- What you are asked to do: Return each line of the records holding the string "pixels".
──────────
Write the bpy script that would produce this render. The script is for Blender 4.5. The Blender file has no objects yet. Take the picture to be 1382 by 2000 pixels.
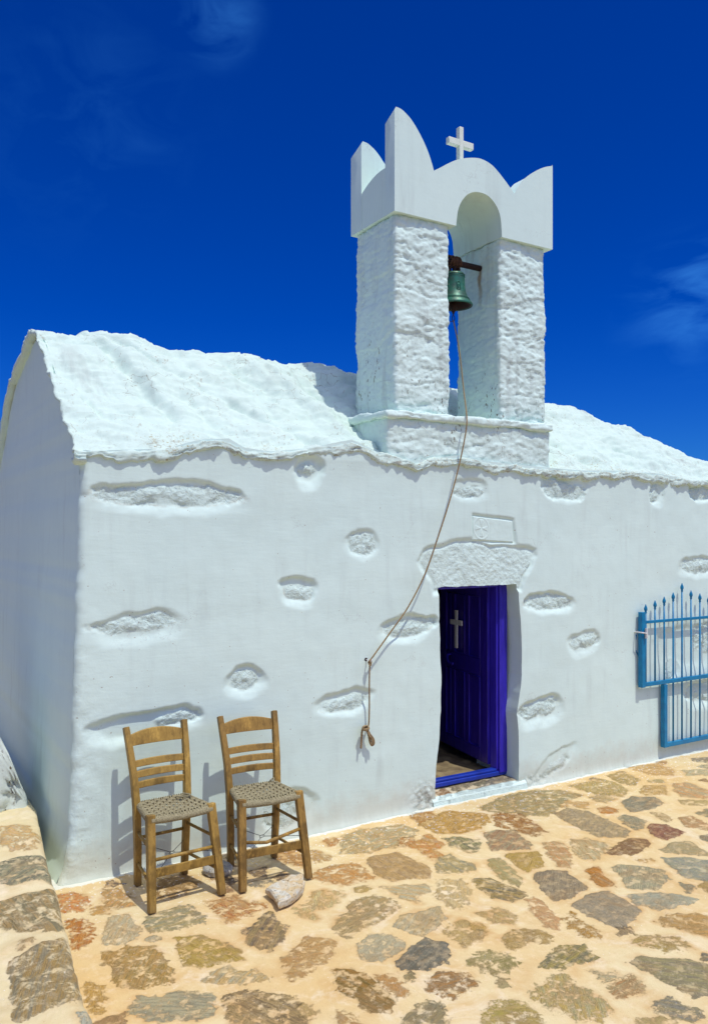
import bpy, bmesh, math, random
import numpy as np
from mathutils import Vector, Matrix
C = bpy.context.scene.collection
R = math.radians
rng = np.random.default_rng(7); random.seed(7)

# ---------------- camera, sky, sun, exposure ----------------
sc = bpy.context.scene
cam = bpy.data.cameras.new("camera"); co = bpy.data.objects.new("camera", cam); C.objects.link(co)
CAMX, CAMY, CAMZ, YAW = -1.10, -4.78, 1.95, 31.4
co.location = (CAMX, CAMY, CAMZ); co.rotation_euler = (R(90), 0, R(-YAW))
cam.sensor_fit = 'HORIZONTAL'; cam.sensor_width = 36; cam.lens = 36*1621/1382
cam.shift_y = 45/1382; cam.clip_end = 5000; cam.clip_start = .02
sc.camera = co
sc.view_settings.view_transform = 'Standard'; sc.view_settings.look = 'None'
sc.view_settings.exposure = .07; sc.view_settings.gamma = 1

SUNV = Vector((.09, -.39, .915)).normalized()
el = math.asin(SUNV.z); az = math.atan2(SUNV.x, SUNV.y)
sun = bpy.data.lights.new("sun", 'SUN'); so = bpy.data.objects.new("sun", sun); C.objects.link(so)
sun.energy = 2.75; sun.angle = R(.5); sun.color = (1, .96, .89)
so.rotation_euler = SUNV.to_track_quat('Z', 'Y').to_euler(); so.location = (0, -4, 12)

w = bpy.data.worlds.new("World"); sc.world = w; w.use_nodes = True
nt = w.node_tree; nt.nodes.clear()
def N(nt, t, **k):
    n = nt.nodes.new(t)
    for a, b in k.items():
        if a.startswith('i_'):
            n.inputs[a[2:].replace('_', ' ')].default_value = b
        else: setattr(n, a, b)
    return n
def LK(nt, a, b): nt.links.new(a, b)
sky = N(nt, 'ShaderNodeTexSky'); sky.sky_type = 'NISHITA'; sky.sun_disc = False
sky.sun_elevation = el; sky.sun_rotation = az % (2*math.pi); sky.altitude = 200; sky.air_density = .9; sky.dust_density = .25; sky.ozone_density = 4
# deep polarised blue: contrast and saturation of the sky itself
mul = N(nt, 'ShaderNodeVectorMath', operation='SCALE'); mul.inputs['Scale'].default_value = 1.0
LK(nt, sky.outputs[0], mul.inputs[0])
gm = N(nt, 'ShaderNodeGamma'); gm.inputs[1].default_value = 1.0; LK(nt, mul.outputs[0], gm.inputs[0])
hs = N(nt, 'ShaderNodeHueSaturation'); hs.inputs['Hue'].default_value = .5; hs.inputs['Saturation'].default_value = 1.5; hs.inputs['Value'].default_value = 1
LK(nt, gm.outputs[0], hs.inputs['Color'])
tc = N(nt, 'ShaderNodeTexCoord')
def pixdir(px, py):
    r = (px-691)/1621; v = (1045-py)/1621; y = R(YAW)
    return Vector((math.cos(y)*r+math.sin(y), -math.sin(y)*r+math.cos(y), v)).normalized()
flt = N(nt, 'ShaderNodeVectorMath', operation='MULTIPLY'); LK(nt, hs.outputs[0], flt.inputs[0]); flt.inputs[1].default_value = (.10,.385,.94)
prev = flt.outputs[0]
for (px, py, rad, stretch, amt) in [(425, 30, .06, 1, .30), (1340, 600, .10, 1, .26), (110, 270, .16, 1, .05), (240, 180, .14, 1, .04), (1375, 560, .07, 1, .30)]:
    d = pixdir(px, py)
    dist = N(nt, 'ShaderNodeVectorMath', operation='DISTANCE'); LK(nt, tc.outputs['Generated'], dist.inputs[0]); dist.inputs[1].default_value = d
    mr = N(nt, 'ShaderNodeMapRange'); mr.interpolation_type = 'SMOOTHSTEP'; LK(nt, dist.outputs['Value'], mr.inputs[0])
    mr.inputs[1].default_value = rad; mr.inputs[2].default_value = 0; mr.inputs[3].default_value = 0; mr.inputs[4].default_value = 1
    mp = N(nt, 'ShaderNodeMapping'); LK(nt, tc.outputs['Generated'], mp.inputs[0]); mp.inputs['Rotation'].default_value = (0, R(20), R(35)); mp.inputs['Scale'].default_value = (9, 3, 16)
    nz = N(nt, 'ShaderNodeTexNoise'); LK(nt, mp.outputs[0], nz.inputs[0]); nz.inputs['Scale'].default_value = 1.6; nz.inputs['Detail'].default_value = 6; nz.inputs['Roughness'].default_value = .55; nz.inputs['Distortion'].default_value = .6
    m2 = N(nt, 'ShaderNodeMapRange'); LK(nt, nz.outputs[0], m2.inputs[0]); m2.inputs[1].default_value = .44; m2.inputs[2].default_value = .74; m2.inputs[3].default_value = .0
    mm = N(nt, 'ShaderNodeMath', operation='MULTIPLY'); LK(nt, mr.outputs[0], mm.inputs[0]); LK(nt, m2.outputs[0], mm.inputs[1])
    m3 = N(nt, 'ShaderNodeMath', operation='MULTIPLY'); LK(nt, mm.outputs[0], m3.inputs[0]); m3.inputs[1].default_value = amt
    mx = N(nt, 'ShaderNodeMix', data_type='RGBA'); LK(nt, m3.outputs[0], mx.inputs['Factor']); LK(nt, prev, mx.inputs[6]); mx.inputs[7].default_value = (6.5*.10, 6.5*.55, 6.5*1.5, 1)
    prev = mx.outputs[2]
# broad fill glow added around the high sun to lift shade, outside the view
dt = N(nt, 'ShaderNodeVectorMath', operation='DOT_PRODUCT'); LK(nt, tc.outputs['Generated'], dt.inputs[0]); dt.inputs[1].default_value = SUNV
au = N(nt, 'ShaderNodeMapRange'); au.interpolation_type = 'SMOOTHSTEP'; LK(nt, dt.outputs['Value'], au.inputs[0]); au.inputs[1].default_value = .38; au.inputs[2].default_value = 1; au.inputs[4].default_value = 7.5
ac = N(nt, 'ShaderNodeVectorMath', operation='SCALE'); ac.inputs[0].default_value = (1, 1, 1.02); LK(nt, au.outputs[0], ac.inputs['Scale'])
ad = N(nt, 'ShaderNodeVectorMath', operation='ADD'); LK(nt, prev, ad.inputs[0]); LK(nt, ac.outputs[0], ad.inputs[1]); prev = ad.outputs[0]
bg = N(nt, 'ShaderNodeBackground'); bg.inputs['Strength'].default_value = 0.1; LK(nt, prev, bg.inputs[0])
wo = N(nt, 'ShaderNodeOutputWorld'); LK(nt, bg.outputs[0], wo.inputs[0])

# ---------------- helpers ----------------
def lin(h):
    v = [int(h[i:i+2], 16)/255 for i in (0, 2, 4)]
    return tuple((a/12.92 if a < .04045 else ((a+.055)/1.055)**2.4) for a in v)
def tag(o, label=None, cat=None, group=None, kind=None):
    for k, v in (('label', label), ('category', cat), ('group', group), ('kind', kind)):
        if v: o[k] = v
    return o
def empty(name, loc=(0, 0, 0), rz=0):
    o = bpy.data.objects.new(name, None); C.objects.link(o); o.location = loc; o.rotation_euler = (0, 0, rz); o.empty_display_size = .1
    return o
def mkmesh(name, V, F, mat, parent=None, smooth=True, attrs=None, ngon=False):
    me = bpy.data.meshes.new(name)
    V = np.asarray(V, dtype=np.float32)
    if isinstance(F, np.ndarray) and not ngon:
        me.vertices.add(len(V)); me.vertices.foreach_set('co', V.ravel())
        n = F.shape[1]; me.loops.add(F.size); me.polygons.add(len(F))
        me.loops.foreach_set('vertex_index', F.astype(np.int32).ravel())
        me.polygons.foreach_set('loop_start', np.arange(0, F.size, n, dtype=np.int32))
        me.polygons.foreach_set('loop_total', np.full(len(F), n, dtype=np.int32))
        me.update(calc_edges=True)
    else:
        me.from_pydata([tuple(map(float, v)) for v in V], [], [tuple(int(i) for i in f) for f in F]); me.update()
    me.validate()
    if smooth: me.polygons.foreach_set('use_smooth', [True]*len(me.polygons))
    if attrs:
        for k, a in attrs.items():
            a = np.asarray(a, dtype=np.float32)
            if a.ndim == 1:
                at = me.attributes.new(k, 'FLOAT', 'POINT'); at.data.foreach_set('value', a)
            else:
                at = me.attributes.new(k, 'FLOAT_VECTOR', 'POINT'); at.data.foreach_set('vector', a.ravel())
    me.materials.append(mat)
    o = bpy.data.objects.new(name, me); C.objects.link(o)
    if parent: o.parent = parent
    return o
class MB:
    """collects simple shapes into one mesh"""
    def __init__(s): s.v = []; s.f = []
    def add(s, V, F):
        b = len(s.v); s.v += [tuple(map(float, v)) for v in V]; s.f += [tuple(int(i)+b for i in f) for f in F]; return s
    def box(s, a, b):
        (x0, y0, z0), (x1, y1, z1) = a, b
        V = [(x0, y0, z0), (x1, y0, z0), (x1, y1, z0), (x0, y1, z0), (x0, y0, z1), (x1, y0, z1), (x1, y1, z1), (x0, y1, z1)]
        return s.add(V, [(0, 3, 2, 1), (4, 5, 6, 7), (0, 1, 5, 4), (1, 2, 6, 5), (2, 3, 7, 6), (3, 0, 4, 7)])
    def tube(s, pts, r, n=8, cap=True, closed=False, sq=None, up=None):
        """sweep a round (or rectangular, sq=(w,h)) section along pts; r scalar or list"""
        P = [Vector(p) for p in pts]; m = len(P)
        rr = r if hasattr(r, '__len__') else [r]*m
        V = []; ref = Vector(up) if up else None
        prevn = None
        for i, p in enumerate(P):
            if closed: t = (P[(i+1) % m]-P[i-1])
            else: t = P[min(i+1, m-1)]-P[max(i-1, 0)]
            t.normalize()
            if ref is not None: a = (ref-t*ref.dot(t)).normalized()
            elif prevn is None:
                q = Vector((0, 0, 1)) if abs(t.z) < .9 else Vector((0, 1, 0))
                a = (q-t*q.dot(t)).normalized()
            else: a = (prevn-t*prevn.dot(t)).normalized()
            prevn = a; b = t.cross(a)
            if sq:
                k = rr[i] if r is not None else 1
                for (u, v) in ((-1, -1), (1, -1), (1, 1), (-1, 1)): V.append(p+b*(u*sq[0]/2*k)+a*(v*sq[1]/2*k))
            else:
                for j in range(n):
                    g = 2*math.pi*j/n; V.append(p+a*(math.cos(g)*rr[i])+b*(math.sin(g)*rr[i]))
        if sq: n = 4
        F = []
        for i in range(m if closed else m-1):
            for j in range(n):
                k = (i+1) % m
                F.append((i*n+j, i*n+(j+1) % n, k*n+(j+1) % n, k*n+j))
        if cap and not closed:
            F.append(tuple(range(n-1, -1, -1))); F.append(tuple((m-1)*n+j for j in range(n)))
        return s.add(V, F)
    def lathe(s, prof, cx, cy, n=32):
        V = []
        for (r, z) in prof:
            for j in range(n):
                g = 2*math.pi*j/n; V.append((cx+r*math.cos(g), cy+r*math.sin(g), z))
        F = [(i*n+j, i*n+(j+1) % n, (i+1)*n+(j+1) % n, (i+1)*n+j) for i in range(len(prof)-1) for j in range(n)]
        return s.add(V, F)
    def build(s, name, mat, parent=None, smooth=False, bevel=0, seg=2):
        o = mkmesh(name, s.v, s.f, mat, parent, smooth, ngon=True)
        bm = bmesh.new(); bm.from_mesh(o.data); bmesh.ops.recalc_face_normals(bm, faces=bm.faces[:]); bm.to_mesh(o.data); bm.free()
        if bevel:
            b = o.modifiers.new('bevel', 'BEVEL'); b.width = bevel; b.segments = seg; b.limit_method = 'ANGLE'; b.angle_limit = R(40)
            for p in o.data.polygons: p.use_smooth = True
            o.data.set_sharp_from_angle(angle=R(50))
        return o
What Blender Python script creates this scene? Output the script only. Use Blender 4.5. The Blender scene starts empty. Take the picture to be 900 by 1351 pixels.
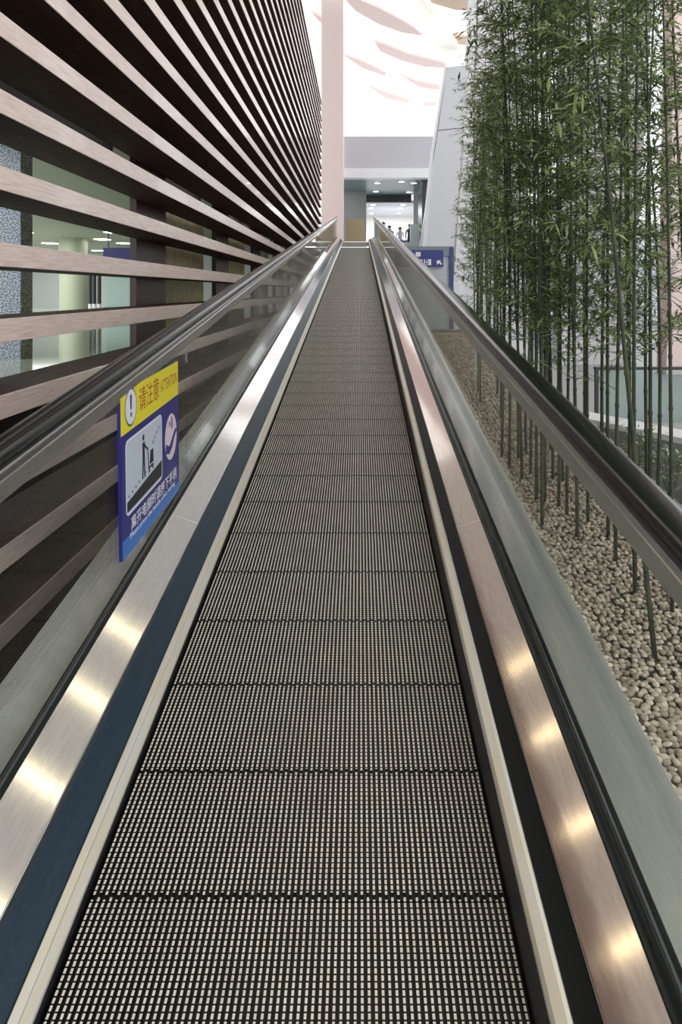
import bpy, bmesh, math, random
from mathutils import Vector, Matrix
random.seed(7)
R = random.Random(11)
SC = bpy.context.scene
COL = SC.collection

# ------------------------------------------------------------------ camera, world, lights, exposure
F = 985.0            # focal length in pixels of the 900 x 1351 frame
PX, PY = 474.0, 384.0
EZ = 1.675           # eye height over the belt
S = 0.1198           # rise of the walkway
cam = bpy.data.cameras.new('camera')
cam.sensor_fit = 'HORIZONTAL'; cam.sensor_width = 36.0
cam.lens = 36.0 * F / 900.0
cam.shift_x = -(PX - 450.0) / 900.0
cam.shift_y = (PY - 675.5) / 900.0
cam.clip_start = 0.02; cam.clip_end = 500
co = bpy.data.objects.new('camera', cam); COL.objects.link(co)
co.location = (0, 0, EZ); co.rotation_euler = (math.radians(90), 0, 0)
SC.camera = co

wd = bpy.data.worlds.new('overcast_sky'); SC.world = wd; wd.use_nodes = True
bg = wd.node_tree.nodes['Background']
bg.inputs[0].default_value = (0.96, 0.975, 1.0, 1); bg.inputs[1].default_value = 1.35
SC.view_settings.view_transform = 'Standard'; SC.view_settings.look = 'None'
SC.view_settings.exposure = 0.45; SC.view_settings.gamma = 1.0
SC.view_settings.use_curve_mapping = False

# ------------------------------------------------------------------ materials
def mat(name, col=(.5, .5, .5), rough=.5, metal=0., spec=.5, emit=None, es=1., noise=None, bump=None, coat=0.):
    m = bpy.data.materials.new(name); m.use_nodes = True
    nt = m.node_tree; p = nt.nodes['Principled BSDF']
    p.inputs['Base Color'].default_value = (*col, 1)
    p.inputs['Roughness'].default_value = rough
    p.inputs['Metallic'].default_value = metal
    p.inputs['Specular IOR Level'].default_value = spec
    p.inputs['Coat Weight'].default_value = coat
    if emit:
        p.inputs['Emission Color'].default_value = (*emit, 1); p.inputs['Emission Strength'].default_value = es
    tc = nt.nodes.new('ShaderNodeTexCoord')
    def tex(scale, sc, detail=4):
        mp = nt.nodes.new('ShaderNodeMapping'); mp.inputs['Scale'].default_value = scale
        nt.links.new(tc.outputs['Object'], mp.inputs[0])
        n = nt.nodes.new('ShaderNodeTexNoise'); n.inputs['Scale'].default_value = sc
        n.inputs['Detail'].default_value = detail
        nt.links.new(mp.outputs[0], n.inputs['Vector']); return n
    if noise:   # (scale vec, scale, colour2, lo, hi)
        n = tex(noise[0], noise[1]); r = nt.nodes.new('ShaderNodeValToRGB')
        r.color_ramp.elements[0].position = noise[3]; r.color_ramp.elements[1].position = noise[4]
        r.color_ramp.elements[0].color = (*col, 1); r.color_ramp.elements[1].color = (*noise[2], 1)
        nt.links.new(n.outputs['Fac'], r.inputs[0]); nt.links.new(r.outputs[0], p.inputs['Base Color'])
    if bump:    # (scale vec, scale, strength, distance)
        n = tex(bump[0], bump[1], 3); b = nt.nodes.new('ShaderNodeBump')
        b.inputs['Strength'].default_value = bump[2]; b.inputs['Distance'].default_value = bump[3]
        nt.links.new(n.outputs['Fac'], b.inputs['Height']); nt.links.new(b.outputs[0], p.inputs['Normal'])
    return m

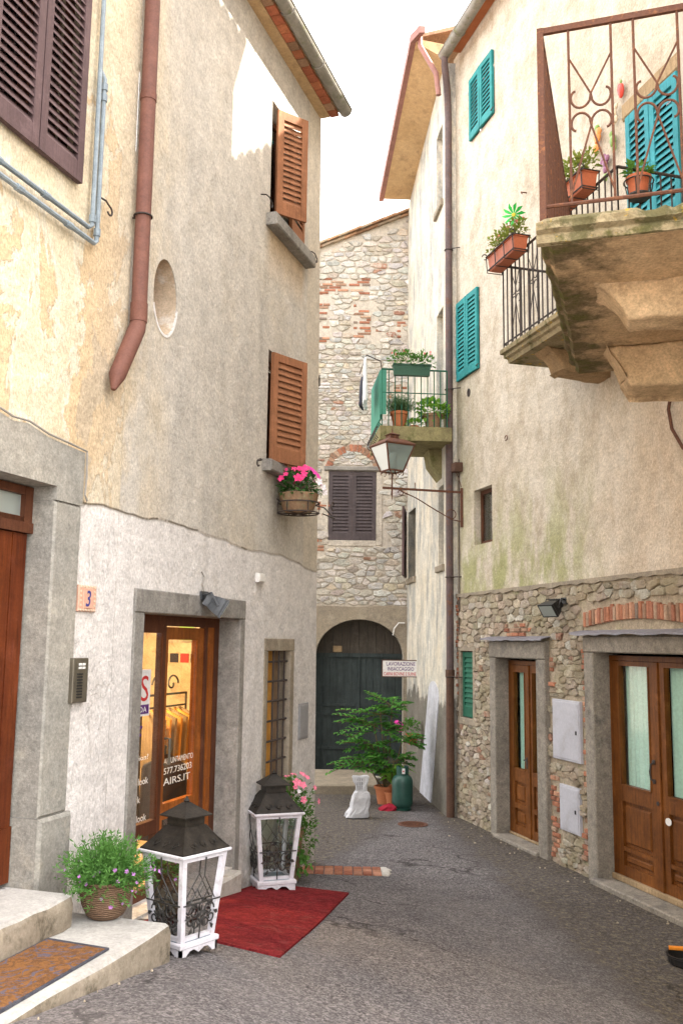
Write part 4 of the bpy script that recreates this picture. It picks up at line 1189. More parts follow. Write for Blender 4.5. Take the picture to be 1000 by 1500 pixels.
──────────
- Output for this exercise:
Write the bpy script that would produce this render. The script is for Blender 4.5. The Blender file has no objects yet. Take the picture to be 1382 by 2000 pixels.
What Blender Python script creates this scene? Output the script only. Use Blender 4.5. The Blender scene starts empty. Take the picture to be 900 by 1351 pixels.
F = 985.0            # focal length in pixels of the 900 x 1351 frame
Write part 4 of the bpy script that recreates this picture. It picks up at line 1189. More parts follow. Write for Blender 4.5. Take the picture to be 1000 by 1500 pixels.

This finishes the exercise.